The Smoky Side of Tennessee

The Smoky Side of Tennessee

» Featured Columnists | By Steve Winston | February 21, 2013 9:53 AM ET

It's not hard to see how the Great Smoky Mountains got their name.
At sunrise, the mountains are shrouded in a thick blue-gray haze. When the sun finally burns off the haze, the mountains emerge in a burst of brilliant blues and greens, and rows of sky-high ridges trailing off into the horizon, one after the other. The western part of the Smokies, in the state of Tennessee, is a colorful patchwork of traditional mountain culture; waterfalls and rushing rivers; legends of the Cherokee Tribe; pretty mountain towns; and, in a few of those towns, more attractions-per-square-mile than almost any place in America.
The biggest attraction is Great Smoky Mountains National Park. Take a ride - preferably on horseback or in a wagon - through breathtaking Cade's Cove, where you'll pass by deep-green "hollers" and pioneer cemeteries and rushing streams and 1800's planked cabins. In these hallowed places, you'll see stark evidence - in the ages on the tombstones - of just how difficult life was here for the early settlers.
In the park, every turn of the road tempts you to pull over and take it all in. And every wooded path tempts you, as well; there are 800 miles of trails here.
Gatlinburg is a beautiful mountain town...with one of the funkiest main streets in America. It's lined with a fantastic assortment of bright lights and wacky signs and Hollywood-ish and Ripley's-type attractions, ranging from little shops of horrors to Hollywood Star Cars. There's nothing wacky about Ripley's Aquarium of the Smokies, though; it's a state-of-the-art, widely-lauded facility in which you can actually walk through an underwater tunnel of glass, surrounded by creatures that are only inches away.
Overlooking Gatlinburg is the appropriately-named Ober-Gatlinburg, a mountain-top amusement complex with incredible views of the town and the mountains.
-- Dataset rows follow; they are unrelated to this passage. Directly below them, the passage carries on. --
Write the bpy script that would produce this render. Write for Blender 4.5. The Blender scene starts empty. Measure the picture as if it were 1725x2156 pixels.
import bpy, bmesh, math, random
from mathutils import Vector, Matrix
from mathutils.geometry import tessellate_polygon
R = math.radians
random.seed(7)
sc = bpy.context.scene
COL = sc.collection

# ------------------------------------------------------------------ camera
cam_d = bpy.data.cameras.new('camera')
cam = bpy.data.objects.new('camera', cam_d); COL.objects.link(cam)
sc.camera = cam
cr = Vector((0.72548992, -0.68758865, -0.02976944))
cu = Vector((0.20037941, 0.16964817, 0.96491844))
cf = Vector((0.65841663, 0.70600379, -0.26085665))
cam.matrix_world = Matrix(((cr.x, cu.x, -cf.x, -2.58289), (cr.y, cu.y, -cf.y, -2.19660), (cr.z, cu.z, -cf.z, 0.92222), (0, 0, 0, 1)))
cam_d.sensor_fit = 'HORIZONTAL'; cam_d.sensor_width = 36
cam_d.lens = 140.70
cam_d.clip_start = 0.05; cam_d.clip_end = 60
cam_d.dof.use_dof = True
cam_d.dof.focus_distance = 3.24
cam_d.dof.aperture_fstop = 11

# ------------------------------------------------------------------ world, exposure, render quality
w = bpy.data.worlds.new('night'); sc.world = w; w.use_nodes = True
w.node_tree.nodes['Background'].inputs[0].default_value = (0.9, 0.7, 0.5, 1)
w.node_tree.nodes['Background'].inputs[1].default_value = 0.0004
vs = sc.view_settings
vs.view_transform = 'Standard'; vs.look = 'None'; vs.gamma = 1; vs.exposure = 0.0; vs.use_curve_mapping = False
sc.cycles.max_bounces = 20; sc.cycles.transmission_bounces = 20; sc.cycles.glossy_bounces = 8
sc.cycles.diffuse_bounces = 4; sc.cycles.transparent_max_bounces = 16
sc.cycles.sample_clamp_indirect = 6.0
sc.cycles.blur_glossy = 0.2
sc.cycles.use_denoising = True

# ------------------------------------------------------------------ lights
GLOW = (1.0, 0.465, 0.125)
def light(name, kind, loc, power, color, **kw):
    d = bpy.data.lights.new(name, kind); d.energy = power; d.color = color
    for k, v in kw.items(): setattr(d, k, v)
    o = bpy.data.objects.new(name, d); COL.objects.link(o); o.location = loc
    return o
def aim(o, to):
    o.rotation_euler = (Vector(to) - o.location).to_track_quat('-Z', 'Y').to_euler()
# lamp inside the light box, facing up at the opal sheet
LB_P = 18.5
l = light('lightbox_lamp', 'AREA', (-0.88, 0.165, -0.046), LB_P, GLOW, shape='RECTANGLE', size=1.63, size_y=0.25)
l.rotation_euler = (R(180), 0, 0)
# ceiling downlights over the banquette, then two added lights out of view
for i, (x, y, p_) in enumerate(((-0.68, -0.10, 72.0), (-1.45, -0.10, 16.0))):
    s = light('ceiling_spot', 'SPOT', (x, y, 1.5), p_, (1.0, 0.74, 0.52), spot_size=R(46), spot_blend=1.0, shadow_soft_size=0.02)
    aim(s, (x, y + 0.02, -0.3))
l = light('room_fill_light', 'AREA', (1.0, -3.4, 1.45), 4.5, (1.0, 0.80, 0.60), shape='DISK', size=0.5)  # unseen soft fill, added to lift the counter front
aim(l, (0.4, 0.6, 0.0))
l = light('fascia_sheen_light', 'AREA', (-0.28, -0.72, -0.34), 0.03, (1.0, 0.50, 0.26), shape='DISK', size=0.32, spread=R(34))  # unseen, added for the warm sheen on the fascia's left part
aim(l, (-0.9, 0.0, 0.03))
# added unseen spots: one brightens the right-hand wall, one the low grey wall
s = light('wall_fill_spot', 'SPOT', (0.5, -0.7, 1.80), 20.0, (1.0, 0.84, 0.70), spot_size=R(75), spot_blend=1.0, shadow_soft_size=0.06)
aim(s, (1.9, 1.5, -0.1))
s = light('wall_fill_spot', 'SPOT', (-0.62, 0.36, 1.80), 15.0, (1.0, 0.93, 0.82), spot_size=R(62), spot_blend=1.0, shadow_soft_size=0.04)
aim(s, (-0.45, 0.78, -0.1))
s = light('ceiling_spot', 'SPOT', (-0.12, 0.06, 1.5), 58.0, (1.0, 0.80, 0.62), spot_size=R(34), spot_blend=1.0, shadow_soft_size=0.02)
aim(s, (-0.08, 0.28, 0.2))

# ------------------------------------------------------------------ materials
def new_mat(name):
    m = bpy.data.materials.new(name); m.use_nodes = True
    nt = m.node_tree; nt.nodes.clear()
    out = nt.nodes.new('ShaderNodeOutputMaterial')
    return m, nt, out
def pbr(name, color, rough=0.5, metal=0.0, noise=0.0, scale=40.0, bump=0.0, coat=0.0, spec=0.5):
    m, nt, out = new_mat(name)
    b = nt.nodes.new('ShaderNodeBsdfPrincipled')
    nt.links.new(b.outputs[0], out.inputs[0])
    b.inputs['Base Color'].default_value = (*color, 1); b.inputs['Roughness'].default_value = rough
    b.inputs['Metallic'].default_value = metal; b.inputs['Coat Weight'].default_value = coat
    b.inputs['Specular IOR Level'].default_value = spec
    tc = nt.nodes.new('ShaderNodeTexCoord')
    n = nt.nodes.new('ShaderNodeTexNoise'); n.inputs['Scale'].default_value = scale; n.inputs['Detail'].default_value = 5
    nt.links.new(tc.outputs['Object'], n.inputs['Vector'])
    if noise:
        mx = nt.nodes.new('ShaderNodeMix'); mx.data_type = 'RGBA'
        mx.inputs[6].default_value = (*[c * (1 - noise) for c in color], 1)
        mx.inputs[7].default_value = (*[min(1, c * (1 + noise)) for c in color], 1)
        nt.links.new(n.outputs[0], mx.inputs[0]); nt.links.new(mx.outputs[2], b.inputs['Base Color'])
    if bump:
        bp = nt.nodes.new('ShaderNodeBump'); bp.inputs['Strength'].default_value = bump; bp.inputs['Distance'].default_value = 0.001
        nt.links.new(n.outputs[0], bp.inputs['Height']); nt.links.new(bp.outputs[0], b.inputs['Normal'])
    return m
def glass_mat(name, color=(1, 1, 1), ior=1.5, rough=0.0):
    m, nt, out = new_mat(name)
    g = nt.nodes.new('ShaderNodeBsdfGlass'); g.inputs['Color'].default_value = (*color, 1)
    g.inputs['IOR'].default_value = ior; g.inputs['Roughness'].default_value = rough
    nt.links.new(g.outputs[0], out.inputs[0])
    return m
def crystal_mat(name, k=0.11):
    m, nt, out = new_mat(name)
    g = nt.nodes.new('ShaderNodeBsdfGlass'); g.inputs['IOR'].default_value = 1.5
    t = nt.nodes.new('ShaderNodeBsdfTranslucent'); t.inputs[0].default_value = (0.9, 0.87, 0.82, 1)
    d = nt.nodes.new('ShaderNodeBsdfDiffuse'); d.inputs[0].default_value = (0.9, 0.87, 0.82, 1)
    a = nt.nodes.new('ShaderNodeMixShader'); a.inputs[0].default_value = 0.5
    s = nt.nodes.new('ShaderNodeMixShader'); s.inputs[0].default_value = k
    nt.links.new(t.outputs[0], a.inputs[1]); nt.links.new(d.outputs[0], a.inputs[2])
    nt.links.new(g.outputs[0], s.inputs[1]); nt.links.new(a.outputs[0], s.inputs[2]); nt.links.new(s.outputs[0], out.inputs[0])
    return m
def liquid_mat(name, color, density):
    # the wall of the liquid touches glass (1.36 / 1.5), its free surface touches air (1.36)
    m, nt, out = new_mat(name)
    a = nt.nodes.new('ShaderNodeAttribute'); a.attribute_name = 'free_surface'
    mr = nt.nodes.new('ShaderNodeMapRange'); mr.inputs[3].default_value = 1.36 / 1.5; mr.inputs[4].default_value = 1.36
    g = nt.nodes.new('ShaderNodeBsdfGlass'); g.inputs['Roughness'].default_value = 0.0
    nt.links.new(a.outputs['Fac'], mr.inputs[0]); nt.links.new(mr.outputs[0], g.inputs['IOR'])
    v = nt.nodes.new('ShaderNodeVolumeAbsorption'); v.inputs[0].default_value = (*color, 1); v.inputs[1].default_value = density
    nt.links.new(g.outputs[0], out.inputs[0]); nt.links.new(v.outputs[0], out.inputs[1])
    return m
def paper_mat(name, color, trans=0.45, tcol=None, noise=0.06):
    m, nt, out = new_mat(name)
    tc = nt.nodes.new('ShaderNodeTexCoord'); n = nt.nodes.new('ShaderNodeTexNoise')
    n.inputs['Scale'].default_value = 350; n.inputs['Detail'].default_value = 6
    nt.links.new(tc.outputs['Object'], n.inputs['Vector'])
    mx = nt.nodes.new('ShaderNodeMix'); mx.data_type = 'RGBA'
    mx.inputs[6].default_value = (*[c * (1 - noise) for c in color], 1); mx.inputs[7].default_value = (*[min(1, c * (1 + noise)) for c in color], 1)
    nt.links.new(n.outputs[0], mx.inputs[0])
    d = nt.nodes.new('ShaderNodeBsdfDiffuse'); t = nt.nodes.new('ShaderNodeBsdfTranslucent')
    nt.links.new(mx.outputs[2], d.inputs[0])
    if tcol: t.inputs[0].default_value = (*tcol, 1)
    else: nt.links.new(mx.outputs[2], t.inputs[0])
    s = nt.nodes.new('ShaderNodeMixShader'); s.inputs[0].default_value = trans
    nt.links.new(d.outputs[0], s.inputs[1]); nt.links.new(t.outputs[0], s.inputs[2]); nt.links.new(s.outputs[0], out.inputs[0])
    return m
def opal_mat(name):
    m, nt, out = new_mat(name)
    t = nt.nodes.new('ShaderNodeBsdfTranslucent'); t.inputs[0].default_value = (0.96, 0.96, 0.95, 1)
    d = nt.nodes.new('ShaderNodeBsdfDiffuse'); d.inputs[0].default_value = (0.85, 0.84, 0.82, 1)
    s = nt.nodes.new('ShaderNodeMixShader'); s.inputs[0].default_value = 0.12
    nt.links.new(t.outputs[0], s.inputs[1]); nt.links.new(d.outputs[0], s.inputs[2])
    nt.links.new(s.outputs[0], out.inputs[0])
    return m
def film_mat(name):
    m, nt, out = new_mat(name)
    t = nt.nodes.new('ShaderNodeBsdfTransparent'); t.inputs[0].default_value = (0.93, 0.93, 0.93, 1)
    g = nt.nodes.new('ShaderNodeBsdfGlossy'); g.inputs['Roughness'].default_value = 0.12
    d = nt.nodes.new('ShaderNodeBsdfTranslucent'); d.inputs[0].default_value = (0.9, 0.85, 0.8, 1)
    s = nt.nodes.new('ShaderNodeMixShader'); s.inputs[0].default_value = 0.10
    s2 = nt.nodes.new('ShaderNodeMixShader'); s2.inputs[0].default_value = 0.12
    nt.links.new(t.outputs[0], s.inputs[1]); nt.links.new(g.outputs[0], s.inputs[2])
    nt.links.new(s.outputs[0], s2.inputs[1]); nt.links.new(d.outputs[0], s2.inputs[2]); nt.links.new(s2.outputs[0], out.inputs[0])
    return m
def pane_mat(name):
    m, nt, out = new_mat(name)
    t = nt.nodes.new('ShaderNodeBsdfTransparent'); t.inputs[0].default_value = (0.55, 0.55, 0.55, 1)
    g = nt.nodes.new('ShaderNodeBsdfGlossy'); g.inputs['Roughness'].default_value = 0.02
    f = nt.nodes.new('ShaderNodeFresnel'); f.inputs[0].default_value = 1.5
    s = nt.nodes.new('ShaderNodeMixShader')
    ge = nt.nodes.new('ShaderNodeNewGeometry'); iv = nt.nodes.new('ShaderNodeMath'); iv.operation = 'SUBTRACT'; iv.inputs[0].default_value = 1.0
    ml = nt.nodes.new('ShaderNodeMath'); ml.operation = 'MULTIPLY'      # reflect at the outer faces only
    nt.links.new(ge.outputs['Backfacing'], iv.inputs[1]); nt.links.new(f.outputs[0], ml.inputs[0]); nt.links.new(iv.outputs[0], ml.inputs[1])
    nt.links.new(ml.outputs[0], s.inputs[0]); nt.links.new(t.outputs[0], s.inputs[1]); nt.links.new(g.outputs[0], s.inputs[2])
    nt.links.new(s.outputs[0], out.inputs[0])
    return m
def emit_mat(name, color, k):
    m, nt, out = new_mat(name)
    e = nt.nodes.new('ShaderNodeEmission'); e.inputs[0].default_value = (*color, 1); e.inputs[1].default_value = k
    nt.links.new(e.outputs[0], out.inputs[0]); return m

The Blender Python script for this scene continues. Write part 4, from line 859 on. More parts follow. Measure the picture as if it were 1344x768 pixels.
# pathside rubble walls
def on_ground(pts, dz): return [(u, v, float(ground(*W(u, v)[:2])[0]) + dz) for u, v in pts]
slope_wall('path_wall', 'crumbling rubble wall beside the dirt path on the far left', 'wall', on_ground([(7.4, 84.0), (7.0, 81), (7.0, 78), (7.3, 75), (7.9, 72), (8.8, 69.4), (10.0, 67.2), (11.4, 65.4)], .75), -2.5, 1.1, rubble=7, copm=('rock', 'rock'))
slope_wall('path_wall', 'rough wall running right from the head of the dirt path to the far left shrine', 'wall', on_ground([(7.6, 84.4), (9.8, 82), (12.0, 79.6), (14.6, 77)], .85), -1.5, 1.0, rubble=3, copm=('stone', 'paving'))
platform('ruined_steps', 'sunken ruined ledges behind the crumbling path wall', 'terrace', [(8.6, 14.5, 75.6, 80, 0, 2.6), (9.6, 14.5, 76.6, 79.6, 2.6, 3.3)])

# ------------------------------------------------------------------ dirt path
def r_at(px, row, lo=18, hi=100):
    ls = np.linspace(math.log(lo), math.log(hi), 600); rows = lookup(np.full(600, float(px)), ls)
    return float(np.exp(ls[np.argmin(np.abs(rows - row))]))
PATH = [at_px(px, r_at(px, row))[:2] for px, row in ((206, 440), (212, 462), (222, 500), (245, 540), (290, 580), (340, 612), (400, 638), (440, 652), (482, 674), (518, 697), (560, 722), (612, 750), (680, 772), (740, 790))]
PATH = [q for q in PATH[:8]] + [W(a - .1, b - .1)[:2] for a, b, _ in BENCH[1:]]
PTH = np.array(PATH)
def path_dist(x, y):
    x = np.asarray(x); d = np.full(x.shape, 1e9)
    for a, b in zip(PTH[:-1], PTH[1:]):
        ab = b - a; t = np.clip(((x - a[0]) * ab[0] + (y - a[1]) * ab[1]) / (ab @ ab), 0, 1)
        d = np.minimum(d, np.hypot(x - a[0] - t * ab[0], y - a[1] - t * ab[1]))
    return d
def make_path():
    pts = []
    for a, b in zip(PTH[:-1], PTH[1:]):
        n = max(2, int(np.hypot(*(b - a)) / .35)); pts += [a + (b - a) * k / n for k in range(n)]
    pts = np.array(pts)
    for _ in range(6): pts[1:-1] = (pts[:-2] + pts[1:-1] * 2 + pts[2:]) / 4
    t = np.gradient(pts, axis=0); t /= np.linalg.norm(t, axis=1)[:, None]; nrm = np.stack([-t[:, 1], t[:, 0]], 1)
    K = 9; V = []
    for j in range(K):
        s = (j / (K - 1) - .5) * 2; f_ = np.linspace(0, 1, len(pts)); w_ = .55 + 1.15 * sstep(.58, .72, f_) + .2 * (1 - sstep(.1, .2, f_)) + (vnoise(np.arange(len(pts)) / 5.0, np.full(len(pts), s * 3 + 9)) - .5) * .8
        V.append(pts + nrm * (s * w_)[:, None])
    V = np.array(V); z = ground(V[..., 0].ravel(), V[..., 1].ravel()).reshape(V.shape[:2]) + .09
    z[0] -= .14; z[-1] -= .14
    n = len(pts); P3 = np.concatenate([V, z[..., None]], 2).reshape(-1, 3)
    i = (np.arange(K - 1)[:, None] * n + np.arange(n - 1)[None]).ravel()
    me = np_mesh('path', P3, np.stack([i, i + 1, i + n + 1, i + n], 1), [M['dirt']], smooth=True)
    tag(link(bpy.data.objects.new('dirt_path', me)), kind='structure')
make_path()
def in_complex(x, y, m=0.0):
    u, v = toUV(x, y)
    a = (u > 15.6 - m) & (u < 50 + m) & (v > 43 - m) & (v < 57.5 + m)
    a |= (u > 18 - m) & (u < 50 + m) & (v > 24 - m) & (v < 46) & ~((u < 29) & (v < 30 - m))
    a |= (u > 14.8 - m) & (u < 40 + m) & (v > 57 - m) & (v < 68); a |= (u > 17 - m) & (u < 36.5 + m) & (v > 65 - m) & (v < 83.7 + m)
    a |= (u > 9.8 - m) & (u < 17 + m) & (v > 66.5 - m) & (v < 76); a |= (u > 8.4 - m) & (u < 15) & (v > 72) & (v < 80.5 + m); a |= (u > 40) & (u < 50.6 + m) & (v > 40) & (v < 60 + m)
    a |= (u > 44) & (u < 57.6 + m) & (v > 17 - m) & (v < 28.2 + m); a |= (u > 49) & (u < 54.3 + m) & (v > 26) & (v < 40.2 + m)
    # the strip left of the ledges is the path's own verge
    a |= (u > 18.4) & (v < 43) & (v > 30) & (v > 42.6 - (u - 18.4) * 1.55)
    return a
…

And outside of town is yet another side of Gatlinburg - an eight-mile loop with more than 120 artists' studios and cottages, with craftspeople whittling, carving, sewing, weaving, glass-blowing, molding, and casting, to create objects of beauty from raw materials.
The town of Sevierville is the site of Adventure Forest, with a 3-story ropes course, a 25-foot rock climbing wall, and mini-golf. Afterward, treat yourself to dinner at the Applewood Farmhouse...where every meal starts with their legendary apple fritters (and often goes on to include chicken-fried steak and fried pickles!)
Nearby Pigeon Forge has Dollywood, built by favorite daughter Dolly Parton, the country singer who put this town on the map. Here, in a country-themed park, you can roll on the coasters, go upside-down on the rides, peer into a bald eagle preserve, test yourself on a high-ropes course, and watch a blacksmith forge a knife ... all within a few minutes. Also in Pigeon Forge is The Titanic, which bills itself as "The World's Largest Museum Attraction"...and is built to resemble the actual ship. Its hallways and exhibits - meant to re-create areas of the ship - are a poignant memorial to the "unsinkable" ship and the 1,500 souls who went down with it. As you enter, you'll be given a card with the name of one of the passengers. And as you exit, you'll find out if "your" passenger survived.
For a true Smoky Mountain dinner with all the fixin's, head down the street to Dolly's Dixie Stampede. Here, there's ridin' and ropin' and lasso-in', and the ribs and chicken and country cobblers are lip-smackin' good.
The Tennessee Smokies reverberate with the echoes of history. This is the birthplace of Country Music. The ancestral home of the Cherokee Nation. And the path of the Underground Railroad, on which slaves made it to freedom.
When you hike these paths, though, or float down these streams, you probably won't think about history. You'll probably just think that this is the most beautiful place you've ever seen.